• Brief
Output the lines below exactly, please, from the first line until the line with "return MARSH +", counting both.

• Data shown
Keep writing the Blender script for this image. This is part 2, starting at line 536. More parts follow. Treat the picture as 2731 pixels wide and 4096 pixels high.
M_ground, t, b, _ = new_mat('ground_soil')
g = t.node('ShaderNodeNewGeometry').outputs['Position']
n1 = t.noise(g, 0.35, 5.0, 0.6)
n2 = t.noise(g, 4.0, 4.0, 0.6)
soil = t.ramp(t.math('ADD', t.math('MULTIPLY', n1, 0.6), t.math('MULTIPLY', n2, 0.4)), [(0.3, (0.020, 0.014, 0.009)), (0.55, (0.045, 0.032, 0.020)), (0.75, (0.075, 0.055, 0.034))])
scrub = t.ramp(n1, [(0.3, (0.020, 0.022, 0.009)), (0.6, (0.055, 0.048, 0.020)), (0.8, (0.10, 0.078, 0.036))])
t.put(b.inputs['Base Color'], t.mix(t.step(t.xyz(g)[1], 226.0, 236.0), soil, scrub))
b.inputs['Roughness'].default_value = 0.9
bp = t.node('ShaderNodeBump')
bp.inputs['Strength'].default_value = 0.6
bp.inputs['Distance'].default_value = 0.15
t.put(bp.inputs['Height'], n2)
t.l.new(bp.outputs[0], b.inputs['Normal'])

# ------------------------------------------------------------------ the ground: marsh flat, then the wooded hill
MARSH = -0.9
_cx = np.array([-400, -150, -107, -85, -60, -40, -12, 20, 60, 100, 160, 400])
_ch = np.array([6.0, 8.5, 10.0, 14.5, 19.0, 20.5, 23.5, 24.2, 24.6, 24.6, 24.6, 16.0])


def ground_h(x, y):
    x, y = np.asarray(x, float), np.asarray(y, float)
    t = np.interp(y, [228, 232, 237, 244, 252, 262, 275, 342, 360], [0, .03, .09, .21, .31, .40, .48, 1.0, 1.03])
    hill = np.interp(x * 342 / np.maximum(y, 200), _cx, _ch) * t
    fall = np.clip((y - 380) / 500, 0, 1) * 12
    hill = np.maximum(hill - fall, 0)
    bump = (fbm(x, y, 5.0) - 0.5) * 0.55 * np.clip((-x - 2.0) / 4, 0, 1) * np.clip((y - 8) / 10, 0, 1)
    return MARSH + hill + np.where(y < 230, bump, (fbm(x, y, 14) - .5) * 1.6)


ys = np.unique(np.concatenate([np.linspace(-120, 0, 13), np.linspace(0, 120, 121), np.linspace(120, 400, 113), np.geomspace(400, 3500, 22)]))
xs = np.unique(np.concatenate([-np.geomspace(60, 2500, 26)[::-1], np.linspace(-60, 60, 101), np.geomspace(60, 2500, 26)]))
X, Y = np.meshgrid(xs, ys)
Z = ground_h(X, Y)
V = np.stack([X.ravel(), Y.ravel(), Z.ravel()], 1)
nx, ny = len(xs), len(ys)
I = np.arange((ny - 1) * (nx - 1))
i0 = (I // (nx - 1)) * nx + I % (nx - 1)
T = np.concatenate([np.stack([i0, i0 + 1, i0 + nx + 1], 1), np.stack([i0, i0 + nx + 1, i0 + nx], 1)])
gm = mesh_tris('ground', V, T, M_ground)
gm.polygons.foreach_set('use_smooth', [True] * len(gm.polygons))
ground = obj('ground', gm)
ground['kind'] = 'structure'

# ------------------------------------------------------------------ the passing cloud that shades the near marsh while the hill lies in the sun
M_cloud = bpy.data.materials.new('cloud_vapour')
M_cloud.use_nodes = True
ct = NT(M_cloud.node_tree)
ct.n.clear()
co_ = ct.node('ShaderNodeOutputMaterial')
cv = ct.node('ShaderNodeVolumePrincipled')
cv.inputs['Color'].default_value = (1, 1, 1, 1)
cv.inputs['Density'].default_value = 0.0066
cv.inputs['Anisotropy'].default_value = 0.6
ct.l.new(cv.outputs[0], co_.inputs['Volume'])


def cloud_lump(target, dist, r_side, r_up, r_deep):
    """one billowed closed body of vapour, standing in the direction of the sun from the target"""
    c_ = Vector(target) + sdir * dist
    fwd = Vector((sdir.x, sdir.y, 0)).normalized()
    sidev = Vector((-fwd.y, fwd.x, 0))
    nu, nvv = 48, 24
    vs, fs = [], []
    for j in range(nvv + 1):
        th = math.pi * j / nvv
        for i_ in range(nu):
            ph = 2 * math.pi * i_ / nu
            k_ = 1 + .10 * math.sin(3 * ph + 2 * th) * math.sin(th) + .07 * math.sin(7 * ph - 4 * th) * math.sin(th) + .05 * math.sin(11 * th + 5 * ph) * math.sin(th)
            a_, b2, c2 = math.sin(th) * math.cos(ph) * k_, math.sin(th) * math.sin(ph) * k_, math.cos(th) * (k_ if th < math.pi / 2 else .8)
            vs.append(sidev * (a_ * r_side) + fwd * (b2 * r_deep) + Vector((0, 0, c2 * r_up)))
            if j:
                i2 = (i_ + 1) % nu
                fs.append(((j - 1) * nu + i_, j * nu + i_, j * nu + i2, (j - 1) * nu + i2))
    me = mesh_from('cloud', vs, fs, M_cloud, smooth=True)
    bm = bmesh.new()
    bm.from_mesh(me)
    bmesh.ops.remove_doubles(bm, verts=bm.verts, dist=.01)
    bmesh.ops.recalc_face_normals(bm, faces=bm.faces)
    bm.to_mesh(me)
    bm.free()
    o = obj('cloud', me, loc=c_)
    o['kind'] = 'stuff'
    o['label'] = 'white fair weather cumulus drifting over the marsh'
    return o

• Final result
Keep writing the Blender script for this image. This is part 2, starting at line 536. More parts follow. Treat the picture as 2731 pixels wide and 4096 pixels high.
M_ground, t, b, _ = new_mat('ground_soil')
g = t.node('ShaderNodeNewGeometry').outputs['Position']
n1 = t.noise(g, 0.35, 5.0, 0.6)
n2 = t.noise(g, 4.0, 4.0, 0.6)
soil = t.ramp(t.math('ADD', t.math('MULTIPLY', n1, 0.6), t.math('MULTIPLY', n2, 0.4)), [(0.3, (0.020, 0.014, 0.009)), (0.55, (0.045, 0.032, 0.020)), (0.75, (0.075, 0.055, 0.034))])
scrub = t.ramp(n1, [(0.3, (0.020, 0.022, 0.009)), (0.6, (0.055, 0.048, 0.020)), (0.8, (0.10, 0.078, 0.036))])
t.put(b.inputs['Base Color'], t.mix(t.step(t.xyz(g)[1], 226.0, 236.0), soil, scrub))
b.inputs['Roughness'].default_value = 0.9
bp = t.node('ShaderNodeBump')
bp.inputs['Strength'].default_value = 0.6
bp.inputs['Distance'].default_value = 0.15
t.put(bp.inputs['Height'], n2)
t.l.new(bp.outputs[0], b.inputs['Normal'])

# ------------------------------------------------------------------ the ground: marsh flat, then the wooded hill
MARSH = -0.9
_cx = np.array([-400, -150, -107, -85, -60, -40, -12, 20, 60, 100, 160, 400])
_ch = np.array([6.0, 8.5, 10.0, 14.5, 19.0, 20.5, 23.5, 24.2, 24.6, 24.6, 24.6, 16.0])


def ground_h(x, y):
    x, y = np.asarray(x, float), np.asarray(y, float)
    t = np.interp(y, [228, 232, 237, 244, 252, 262, 275, 342, 360], [0, .03, .09, .21, .31, .40, .48, 1.0, 1.03])
    hill = np.interp(x * 342 / np.maximum(y, 200), _cx, _ch) * t
    fall = np.clip((y - 380) / 500, 0, 1) * 12
    hill = np.maximum(hill - fall, 0)
    bump = (fbm(x, y, 5.0) - 0.5) * 0.55 * np.clip((-x - 2.0) / 4, 0, 1) * np.clip((y - 8) / 10, 0, 1)
    return MARSH + hill + np.where(y < 230, bump, (fbm(x, y, 14) - .5) * 1.6)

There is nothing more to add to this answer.